Dr Natasha Cica, recently named Director and CEO of Melbourne’s
Heide Museum of Modern Art, focussed on her concern at the present-day ‘degradation’ of politics, art and culture, seeing her task as a ‘curator’, literally from the Latin meaning, to ‘take care’ of ‘beauty’ – which does not mean being pretty, but is the artistic expression of truth. I thought of Keats, as she explained that she is a writer who likes to write in a book. “I like books,” she said. “I don’t tweet.”
Michael Chappell was concerned that Australia does not have an ‘evaluation culture’, while the UK and Canada are now spending money on evaluation, putting the metrics all together to create a ‘wholistic picture’ of the value of the arts.

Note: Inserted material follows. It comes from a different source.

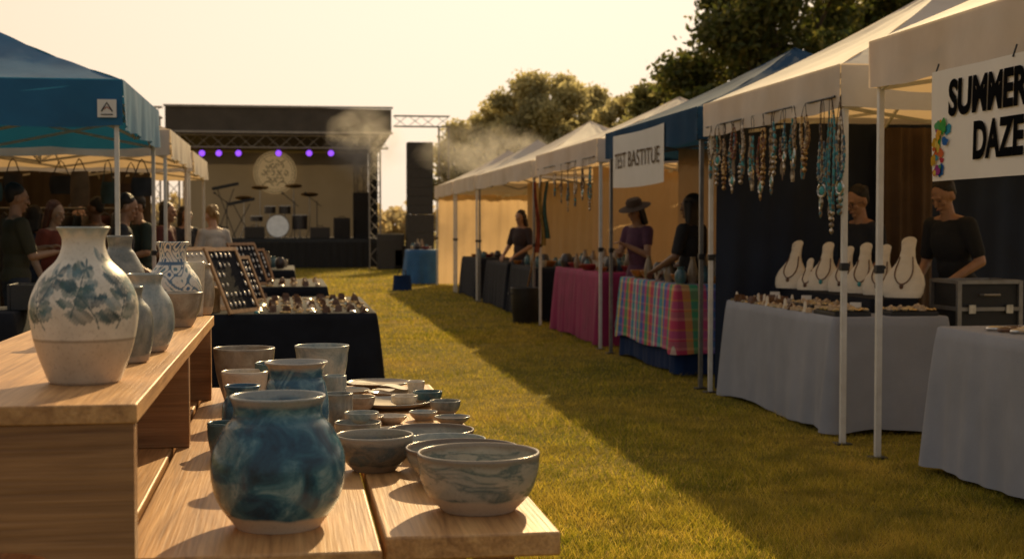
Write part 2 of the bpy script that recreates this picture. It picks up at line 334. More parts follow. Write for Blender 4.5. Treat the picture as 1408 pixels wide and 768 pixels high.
# ------------------------------------------------------------------ pop-up tents
def tent(label,x0,x1,y0,y1,zv,ze,zp,cm,fm=None,walls=(),group='pop-up market tents',sag=.07,ns=2,poles=True):
    fm=fm or MT['white_metal']; cx,cy=(x0+x1)/2,(y0+y1)/2; a,b=(x1-x0)/2,(y1-y0)/2
    root=empty('market_tent',(cx,cy,0)); tag(root,label,'tent',group)
    cs=[(-a,-b),(a,-b),(a,b),(-a,b)]; P=Vector((0,0,zp)); e=.03; mb=MB()
    for i in range(4):
        A=Vector((*cs[i],ze))*1; B=Vector((*cs[(i+1)%4],ze))
        A.x*=1+e/a;A.y*=1+e/b;B.x*=1+e/a;B.y*=1+e/b
        def fn(u,v,A=A,B=B,i=i):
            q=A.lerp(B,u).lerp(P,v); q.z-=sag*math.sin(PI*v)*.6+sag*1.2*4*u*(1-u)*v*(1-v)*2; q.z+=.008*math.sin(u*23+i)*math.sin(v*17); return q
        mb.grid(fn,16,14)
    roof=mb.build('canopy',cm,root)
    for i in range(4):
        A=Vector((*cs[i],0)); B=Vector((*cs[(i+1)%4],0)); nrm=Vector((B.y-A.y,-(B.x-A.x),0)).normalized()
        def fv(u,v,A=A,B=B,nrm=nrm,i=i):
            q=A.lerp(B,u)+nrm*(e+.004+.016*v*math.sin(u*19+i*2)+.012*v*math.sin(u*47+i)); q.z=ze+.006-(ze-zv)*v-.022*v*math.sin(PI*((u*3)%1)); return q
        def fv2(u,v): return fv(-e/ (B-A).length+u*(1+2*e/(B-A).length),v)
        mb=MB(); mb.grid(fv2,48,4); mb.build('valance',cm,root)
    if poles:
        for (x,y) in cs:
            q=MB().box((x*.985,y*.985,ze/2-.03),(.036,.036,ze-.06)).build('pole',fm,root,bevel=.004)
            MB().box((x*.985,y*.985,1.15),(.05,.05,.05)).box((x*.985+.03,y*.985,1.16),(.02,.02,.02)).build('collar',MT['black_plastic'],q,bevel=.004)
            MB().box((x*.985,y*.985,.006),(.1,.1,.012)).build('foot',MT['black_plastic'],q,bevel=.003)
        zb,zt=zv-.0,ze-.05
        for i in range(4):
            A=Vector((cs[i][0]*.98,cs[i][1]*.98,0)); B=Vector((cs[(i+1)%4][0]*.98,cs[(i+1)%4][1]*.98,0)); mb=MB()
            for k in range(ns):
                p=A.lerp(B,k/ns); q=A.lerp(B,(k+1)/ns); off=(B-A).normalized().cross(Vector((0,0,1)))*.012
                mb.bar(p+off+Vector((0,0,zb)),q+off+Vector((0,0,zt)),.014,.026); mb.bar(p-off+Vector((0,0,zt)),q-off+Vector((0,0,zb)),.014,.026)
            mb.build('scissor_truss',fm,root)
        mb=MB(); mb.box((0,0,(zp+zb)/2-.1),(.035,.035,zp-zb-.16))
        for i in range(4):
            A=Vector(cs[i]+(0,)); B=Vector(cs[(i+1)%4]+(0,)); Mi=(A+B)/2*.98
            mb.bar(Mi+Vector((0,0,zt)),Vector((0,0,zb)),.014,.026); mb.bar(Mi+Vector((0,0,zb)),Vector((0,0,zp-.35)),.014,.026)
        mb.build('roof_strut',fm,root)
    for side,mt,u0,u1 in walls:
        i={'near':0,'back':1,'far':2,'front':3}[side]; A=Vector((*cs[i],0))*.965; B=Vector((*cs[(i+1)%4],0))*.965
        nr=Vector((B.y-A.y,-(B.x-A.x),0)).normalized()
        mb=MB(); mb.grid(lambda u,v:A.lerp(B,u0+(u1-u0)*u)+nr*(.025*math.sin((u0+u)*31)*(1-v*.6)+.015*math.sin(u*77+v*3))+Vector((0,0,.04+(zv+.12-.04)*v)),60,6)
        mb.build('side_wall',mt,root)
    return root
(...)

He found the contrast disturbing in a West Australian policy paper including a note that funding in the arts is “expenditure in which no return is expected.” He looks for a Public Value Measurement Framework.
Padma Menon was “not convinced we’ve gone very far in 20 years” in discussion of the value of the arts. She sees the ‘economic argument’ as the ‘elephant in the room’ – hidden but dangerous. Well-being is now established as an industry, so her aim is now to concentrate on Well-Being Plus, which adds the arts into the equation, because it is the arts which gives everything meaning.
Prof Desmond Manderson explained how the training in law is at fault. Students, outstandingly gifted, have their expression of feelings repressed, but the law in all cultures is entirely based on feelings – about authority, respect, the body, other people; about fear and anxiety. So, he said, “Art and Law are essentially the same thing.” Art is experiment, creating the possibility of change. It is not “instrumental logic which leads to submission to external pre-given standards”. It is “not only the mirror but also the way of changing society.”
And finally I have chosen Liz Lea, performer, choreographer and producer, talking about Dance Business in the
Economic breakout group. She spoke of the contrast in working in Australia compared to Europe – the lack of decent levels of payment here, the lack of professionalism in communicating, and the lack of an investment approach to the arts – including the need to invest, as a performer, in your own body, mentally and physically, since she must “present myself as my product”.
So, without the space here – or indeed the need – to detail all those others who spoke, listened and questioned, I found my initial questions resolved. The purpose of bringing those who practise the arts together with those who appreciate the arts and those who work in administration and policy development for the arts was to further everyone’s thinking; consistent, I thought, with the approach of Selina Walker’s Welcome to Country and Jenni Kemarre Martiniello’s Arrernte philosophy of respectful communication and recognition of everyone’s place as custodians, inheriting, creating, and bequeathing culture for future generations to grow.